- _Task details_
Look through the material below and copy exactly the lines from the line with "Write a Blender" to the line with "S.camera = cam", those two lines included.

- _Provided material_
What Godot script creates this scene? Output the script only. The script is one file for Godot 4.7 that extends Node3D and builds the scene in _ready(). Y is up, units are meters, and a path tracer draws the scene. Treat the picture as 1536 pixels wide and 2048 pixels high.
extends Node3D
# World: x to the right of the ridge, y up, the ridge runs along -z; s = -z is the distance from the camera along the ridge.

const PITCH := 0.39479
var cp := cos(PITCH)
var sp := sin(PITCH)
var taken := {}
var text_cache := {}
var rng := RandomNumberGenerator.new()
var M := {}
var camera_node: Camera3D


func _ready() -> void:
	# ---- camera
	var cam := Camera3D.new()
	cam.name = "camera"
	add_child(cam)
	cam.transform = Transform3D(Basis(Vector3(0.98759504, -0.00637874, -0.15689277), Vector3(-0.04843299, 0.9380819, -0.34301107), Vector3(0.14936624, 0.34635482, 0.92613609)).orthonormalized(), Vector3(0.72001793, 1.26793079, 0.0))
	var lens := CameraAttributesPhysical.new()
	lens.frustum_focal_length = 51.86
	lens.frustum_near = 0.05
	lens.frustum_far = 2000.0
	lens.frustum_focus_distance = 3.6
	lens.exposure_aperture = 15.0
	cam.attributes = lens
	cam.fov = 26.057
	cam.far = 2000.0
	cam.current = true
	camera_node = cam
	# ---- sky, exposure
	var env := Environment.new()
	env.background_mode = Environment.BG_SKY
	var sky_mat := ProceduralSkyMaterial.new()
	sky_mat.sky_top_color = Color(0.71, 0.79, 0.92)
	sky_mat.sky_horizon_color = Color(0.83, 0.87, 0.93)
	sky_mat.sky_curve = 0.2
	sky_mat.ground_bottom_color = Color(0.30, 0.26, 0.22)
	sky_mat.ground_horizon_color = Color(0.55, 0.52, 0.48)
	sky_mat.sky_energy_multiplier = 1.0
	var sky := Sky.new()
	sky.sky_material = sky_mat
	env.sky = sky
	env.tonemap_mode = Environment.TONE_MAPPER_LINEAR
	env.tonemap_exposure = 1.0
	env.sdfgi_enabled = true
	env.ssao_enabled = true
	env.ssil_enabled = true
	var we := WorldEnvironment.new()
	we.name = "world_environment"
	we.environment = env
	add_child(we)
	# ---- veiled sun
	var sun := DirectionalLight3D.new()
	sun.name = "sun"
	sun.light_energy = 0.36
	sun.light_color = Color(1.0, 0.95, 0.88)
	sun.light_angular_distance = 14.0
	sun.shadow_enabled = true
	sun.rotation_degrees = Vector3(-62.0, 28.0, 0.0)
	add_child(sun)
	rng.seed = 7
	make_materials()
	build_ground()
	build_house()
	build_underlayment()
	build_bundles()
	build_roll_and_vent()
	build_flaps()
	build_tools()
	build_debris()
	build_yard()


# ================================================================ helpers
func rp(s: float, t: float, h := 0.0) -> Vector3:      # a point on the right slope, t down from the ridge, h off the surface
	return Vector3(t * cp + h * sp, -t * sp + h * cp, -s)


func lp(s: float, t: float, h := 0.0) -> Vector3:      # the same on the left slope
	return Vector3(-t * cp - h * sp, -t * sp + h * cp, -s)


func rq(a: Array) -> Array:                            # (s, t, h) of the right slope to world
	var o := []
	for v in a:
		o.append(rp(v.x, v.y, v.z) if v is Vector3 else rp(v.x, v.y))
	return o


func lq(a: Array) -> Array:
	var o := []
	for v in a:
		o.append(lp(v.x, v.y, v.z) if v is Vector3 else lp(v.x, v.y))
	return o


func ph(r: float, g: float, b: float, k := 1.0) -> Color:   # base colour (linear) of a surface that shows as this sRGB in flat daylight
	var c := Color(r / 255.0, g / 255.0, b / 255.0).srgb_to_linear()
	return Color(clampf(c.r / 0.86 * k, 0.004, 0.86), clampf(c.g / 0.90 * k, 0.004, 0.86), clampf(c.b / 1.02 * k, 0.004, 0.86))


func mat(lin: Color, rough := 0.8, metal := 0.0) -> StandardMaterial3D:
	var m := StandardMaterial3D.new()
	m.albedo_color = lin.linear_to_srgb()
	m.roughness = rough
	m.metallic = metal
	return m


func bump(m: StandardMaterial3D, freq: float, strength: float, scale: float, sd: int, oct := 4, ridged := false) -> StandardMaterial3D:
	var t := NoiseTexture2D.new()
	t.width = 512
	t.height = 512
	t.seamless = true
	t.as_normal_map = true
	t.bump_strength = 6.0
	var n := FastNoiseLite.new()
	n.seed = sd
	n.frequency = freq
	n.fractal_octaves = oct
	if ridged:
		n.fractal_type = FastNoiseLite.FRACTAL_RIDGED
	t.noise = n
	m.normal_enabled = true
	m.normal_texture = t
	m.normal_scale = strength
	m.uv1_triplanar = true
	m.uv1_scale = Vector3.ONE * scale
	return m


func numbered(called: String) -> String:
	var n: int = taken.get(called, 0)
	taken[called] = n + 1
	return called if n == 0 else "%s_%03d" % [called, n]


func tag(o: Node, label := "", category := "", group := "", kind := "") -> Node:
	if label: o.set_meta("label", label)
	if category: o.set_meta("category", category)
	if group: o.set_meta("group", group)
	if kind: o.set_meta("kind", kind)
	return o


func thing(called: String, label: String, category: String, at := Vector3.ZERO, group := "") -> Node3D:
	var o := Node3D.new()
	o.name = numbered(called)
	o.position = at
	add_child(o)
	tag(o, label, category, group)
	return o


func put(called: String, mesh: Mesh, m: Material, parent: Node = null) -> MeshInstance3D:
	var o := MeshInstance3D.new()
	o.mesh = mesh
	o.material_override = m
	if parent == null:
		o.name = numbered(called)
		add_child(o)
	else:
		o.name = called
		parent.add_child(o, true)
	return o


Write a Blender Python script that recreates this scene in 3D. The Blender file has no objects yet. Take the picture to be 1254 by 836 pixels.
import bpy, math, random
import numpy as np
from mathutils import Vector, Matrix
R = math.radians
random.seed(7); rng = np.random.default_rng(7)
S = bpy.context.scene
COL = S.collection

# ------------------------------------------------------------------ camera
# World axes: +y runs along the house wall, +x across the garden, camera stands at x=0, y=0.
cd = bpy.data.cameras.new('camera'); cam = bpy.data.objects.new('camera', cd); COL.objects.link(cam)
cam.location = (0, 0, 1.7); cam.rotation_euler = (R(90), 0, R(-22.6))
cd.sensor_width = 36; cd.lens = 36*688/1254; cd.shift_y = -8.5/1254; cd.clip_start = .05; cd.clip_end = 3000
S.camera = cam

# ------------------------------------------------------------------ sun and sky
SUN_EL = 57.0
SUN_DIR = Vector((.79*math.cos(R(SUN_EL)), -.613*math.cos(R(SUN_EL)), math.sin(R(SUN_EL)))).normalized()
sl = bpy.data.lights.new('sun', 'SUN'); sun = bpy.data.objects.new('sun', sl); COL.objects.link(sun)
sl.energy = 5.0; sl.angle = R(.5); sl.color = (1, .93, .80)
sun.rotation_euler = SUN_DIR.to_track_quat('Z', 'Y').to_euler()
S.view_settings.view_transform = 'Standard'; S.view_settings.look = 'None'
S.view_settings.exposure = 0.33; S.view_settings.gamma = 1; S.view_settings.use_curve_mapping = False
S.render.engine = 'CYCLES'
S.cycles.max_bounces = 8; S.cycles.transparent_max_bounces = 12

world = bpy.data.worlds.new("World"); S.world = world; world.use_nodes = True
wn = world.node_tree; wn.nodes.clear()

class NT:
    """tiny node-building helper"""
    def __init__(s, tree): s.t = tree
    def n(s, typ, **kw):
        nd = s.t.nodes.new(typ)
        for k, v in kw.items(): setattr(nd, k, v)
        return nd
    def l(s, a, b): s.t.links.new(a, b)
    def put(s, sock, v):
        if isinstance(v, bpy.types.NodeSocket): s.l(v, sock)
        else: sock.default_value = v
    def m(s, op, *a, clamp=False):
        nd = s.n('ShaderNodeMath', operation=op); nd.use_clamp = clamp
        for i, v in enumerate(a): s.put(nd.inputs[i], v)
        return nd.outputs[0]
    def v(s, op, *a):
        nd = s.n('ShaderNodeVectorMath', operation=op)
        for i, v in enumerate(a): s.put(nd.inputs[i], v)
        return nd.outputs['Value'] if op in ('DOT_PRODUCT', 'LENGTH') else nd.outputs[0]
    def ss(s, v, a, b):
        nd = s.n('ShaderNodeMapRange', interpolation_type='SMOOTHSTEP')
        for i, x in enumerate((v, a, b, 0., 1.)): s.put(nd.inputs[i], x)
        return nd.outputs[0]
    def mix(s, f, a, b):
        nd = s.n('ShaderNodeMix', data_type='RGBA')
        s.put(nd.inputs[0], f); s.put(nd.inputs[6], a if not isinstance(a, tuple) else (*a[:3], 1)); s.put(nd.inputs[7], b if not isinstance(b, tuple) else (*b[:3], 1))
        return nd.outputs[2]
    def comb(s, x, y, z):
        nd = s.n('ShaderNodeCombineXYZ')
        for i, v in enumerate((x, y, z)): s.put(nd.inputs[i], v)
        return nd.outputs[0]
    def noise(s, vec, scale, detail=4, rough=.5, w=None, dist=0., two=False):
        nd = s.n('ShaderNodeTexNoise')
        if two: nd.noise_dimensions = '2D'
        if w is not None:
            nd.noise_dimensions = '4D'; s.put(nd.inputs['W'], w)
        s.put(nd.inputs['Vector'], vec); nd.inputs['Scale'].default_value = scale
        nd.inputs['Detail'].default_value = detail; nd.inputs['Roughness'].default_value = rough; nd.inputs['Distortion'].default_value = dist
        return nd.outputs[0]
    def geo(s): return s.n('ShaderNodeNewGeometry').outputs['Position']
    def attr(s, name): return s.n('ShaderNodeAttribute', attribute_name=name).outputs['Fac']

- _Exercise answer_
Write a Blender Python script that recreates this scene in 3D. The Blender file has no objects yet. Take the picture to be 1254 by 836 pixels.
import bpy, math, random
import numpy as np
from mathutils import Vector, Matrix
R = math.radians
random.seed(7); rng = np.random.default_rng(7)
S = bpy.context.scene
COL = S.collection

# ------------------------------------------------------------------ camera
# World axes: +y runs along the house wall, +x across the garden, camera stands at x=0, y=0.
cd = bpy.data.cameras.new('camera'); cam = bpy.data.objects.new('camera', cd); COL.objects.link(cam)
cam.location = (0, 0, 1.7); cam.rotation_euler = (R(90), 0, R(-22.6))
cd.sensor_width = 36; cd.lens = 36*688/1254; cd.shift_y = -8.5/1254; cd.clip_start = .05; cd.clip_end = 3000
S.camera = cam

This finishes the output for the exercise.